Requirements: Print the listing that follows, character for character.

Supplied data:
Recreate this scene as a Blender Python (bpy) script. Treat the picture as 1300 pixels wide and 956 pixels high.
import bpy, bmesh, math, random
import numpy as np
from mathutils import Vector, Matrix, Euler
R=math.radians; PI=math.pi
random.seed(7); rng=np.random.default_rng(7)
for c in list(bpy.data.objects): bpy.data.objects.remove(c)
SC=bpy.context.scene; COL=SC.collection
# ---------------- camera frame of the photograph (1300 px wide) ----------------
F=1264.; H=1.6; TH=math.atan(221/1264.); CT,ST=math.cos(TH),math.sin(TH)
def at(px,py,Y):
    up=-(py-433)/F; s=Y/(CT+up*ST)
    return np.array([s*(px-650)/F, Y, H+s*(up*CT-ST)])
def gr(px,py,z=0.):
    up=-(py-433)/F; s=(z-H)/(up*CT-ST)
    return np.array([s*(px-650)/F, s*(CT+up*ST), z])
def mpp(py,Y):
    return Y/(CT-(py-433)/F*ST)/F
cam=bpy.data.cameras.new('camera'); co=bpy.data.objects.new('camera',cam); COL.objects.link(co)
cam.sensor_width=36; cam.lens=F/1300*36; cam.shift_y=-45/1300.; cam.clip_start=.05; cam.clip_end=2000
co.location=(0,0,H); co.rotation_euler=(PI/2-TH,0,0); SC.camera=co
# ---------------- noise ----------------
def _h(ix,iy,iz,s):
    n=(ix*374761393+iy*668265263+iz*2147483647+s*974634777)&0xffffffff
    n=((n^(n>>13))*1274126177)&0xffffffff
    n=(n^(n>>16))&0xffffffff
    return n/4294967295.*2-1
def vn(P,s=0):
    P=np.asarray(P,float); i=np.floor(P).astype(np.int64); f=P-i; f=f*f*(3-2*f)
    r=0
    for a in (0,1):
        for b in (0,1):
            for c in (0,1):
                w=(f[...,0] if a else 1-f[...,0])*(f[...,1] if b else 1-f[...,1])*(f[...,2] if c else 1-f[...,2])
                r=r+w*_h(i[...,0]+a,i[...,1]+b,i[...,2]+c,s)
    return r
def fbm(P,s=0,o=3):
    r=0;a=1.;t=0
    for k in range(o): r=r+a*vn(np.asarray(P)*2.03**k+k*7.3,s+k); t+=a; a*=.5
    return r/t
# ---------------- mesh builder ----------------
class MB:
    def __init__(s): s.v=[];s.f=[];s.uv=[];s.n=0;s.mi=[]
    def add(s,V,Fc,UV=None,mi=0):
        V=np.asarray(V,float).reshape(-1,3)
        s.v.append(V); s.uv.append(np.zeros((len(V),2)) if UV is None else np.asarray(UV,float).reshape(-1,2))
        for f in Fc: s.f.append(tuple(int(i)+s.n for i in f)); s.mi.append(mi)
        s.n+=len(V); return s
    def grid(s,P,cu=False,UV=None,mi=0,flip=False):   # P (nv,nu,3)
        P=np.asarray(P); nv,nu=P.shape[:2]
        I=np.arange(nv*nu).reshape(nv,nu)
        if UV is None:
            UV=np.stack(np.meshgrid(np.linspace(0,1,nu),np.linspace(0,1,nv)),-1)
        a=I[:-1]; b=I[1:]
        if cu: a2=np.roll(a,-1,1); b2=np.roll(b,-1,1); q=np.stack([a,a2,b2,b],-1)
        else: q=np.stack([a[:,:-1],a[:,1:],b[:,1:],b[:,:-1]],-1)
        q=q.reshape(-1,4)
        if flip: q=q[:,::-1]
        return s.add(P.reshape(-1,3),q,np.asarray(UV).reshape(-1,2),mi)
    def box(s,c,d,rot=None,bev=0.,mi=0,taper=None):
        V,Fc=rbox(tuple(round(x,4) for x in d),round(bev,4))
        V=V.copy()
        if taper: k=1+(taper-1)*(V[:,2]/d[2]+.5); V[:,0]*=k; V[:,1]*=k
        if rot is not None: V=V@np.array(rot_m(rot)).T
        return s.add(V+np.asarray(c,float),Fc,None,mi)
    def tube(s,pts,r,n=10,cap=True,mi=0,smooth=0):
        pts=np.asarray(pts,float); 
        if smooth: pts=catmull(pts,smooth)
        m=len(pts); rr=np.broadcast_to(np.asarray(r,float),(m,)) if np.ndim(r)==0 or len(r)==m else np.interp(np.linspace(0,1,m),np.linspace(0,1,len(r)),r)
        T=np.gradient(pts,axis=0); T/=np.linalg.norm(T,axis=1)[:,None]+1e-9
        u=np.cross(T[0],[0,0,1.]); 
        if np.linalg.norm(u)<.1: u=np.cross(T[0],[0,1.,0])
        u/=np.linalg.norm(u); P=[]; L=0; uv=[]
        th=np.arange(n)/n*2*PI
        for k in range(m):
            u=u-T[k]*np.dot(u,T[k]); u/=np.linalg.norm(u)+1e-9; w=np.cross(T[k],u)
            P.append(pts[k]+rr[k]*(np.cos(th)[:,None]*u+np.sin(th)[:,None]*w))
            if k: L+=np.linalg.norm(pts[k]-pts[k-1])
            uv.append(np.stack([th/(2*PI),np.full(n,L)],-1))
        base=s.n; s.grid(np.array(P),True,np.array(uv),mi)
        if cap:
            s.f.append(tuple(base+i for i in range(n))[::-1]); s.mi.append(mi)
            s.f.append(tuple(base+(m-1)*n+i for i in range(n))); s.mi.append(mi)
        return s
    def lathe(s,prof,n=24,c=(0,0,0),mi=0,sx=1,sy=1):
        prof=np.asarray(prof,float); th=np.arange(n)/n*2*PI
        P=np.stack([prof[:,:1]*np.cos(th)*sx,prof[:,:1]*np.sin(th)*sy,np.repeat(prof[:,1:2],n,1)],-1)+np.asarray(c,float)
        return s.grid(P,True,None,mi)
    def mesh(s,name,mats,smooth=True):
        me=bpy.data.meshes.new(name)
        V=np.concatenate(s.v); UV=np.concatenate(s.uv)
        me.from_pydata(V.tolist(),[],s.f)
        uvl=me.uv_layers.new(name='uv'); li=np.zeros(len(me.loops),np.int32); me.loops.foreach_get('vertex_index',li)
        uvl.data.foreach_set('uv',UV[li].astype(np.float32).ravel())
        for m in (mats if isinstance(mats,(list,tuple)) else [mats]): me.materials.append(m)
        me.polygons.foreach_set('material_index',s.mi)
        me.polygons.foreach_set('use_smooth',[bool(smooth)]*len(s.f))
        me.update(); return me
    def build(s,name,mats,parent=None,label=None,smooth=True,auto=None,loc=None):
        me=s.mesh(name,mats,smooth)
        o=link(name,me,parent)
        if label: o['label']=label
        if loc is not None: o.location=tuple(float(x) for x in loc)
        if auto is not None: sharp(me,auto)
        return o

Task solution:
Recreate this scene as a Blender Python (bpy) script. Treat the picture as 1300 pixels wide and 956 pixels high.
import bpy, bmesh, math, random
import numpy as np
from mathutils import Vector, Matrix, Euler
R=math.radians; PI=math.pi
random.seed(7); rng=np.random.default_rng(7)
for c in list(bpy.data.objects): bpy.data.objects.remove(c)
SC=bpy.context.scene; COL=SC.collection
# ---------------- camera frame of the photograph (1300 px wide) ----------------
F=1264.; H=1.6; TH=math.atan(221/1264.); CT,ST=math.cos(TH),math.sin(TH)
def at(px,py,Y):
    up=-(py-433)/F; s=Y/(CT+up*ST)
    return np.array([s*(px-650)/F, Y, H+s*(up*CT-ST)])
def gr(px,py,z=0.):
    up=-(py-433)/F; s=(z-H)/(up*CT-ST)
    return np.array([s*(px-650)/F, s*(CT+up*ST), z])
def mpp(py,Y):
    return Y/(CT-(py-433)/F*ST)/F
cam=bpy.data.cameras.new('camera'); co=bpy.data.objects.new('camera',cam); COL.objects.link(co)
cam.sensor_width=36; cam.lens=F/1300*36; cam.shift_y=-45/1300.; cam.clip_start=.05; cam.clip_end=2000
co.location=(0,0,H); co.rotation_euler=(PI/2-TH,0,0); SC.camera=co
# ---------------- noise ----------------
def _h(ix,iy,iz,s):
    n=(ix*374761393+iy*668265263+iz*2147483647+s*974634777)&0xffffffff
    n=((n^(n>>13))*1274126177)&0xffffffff
    n=(n^(n>>16))&0xffffffff
    return n/4294967295.*2-1
def vn(P,s=0):
    P=np.asarray(P,float); i=np.floor(P).astype(np.int64); f=P-i; f=f*f*(3-2*f)
    r=0
    for a in (0,1):
        for b in (0,1):
            for c in (0,1):
                w=(f[...,0] if a else 1-f[...,0])*(f[...,1] if b else 1-f[...,1])*(f[...,2] if c else 1-f[...,2])
                r=r+w*_h(i[...,0]+a,i[...,1]+b,i[...,2]+c,s)
    return r
def fbm(P,s=0,o=3):
    r=0;a=1.;t=0
    for k in range(o): r=r+a*vn(np.asarray(P)*2.03**k+k*7.3,s+k); t+=a; a*=.5
    return r/t
# ---------------- mesh builder ----------------
class MB:
    def __init__(s): s.v=[];s.f=[];s.uv=[];s.n=0;s.mi=[]
    def add(s,V,Fc,UV=None,mi=0):
        V=np.asarray(V,float).reshape(-1,3)
        s.v.append(V); s.uv.append(np.zeros((len(V),2)) if UV is None else np.asarray(UV,float).reshape(-1,2))
        for f in Fc: s.f.append(tuple(int(i)+s.n for i in f)); s.mi.append(mi)
        s.n+=len(V); return s
    def grid(s,P,cu=False,UV=None,mi=0,flip=False):   # P (nv,nu,3)
        P=np.asarray(P); nv,nu=P.shape[:2]
        I=np.arange(nv*nu).reshape(nv,nu)
        if UV is None:
            UV=np.stack(np.meshgrid(np.linspace(0,1,nu),np.linspace(0,1,nv)),-1)
        a=I[:-1]; b=I[1:]
        if cu: a2=np.roll(a,-1,1); b2=np.roll(b,-1,1); q=np.stack([a,a2,b2,b],-1)
        else: q=np.stack([a[:,:-1],a[:,1:],b[:,1:],b[:,:-1]],-1)
        q=q.reshape(-1,4)
        if flip: q=q[:,::-1]
        return s.add(P.reshape(-1,3),q,np.asarray(UV).reshape(-1,2),mi)
    def box(s,c,d,rot=None,bev=0.,mi=0,taper=None):
        V,Fc=rbox(tuple(round(x,4) for x in d),round(bev,4))
        V=V.copy()
        if taper: k=1+(taper-1)*(V[:,2]/d[2]+.5); V[:,0]*=k; V[:,1]*=k
        if rot is not None: V=V@np.array(rot_m(rot)).T
        return s.add(V+np.asarray(c,float),Fc,None,mi)
    def tube(s,pts,r,n=10,cap=True,mi=0,smooth=0):
        pts=np.asarray(pts,float); 
        if smooth: pts=catmull(pts,smooth)
        m=len(pts); rr=np.broadcast_to(np.asarray(r,float),(m,)) if np.ndim(r)==0 or len(r)==m else np.interp(np.linspace(0,1,m),np.linspace(0,1,len(r)),r)
        T=np.gradient(pts,axis=0); T/=np.linalg.norm(T,axis=1)[:,None]+1e-9
        u=np.cross(T[0],[0,0,1.]); 
        if np.linalg.norm(u)<.1: u=np.cross(T[0],[0,1.,0])
        u/=np.linalg.norm(u); P=[]; L=0; uv=[]
        th=np.arange(n)/n*2*PI
        for k in range(m):
            u=u-T[k]*np.dot(u,T[k]); u/=np.linalg.norm(u)+1e-9; w=np.cross(T[k],u)
            P.append(pts[k]+rr[k]*(np.cos(th)[:,None]*u+np.sin(th)[:,None]*w))
            if k: L+=np.linalg.norm(pts[k]-pts[k-1])
            uv.append(np.stack([th/(2*PI),np.full(n,L)],-1))
        base=s.n; s.grid(np.array(P),True,np.array(uv),mi)
        if cap:
            s.f.append(tuple(base+i for i in range(n))[::-1]); s.mi.append(mi)
            s.f.append(tuple(base+(m-1)*n+i for i in range(n))); s.mi.append(mi)
        return s
    def lathe(s,prof,n=24,c=(0,0,0),mi=0,sx=1,sy=1):
        prof=np.asarray(prof,float); th=np.arange(n)/n*2*PI
        P=np.stack([prof[:,:1]*np.cos(th)*sx,prof[:,:1]*np.sin(th)*sy,np.repeat(prof[:,1:2],n,1)],-1)+np.asarray(c,float)
        return s.grid(P,True,None,mi)
    def mesh(s,name,mats,smooth=True):
        me=bpy.data.meshes.new(name)
        V=np.concatenate(s.v); UV=np.concatenate(s.uv)
        me.from_pydata(V.tolist(),[],s.f)
        uvl=me.uv_layers.new(name='uv'); li=np.zeros(len(me.loops),np.int32); me.loops.foreach_get('vertex_index',li)
        uvl.data.foreach_set('uv',UV[li].astype(np.float32).ravel())
        for m in (mats if isinstance(mats,(list,tuple)) else [mats]): me.materials.append(m)
        me.polygons.foreach_set('material_index',s.mi)
        me.polygons.foreach_set('use_smooth',[bool(smooth)]*len(s.f))
        me.update(); return me
    def build(s,name,mats,parent=None,label=None,smooth=True,auto=None,loc=None):
        me=s.mesh(name,mats,smooth)
        o=link(name,me,parent)
        if label: o['label']=label
        if loc is not None: o.location=tuple(float(x) for x in loc)
        if auto is not None: sharp(me,auto)
        return o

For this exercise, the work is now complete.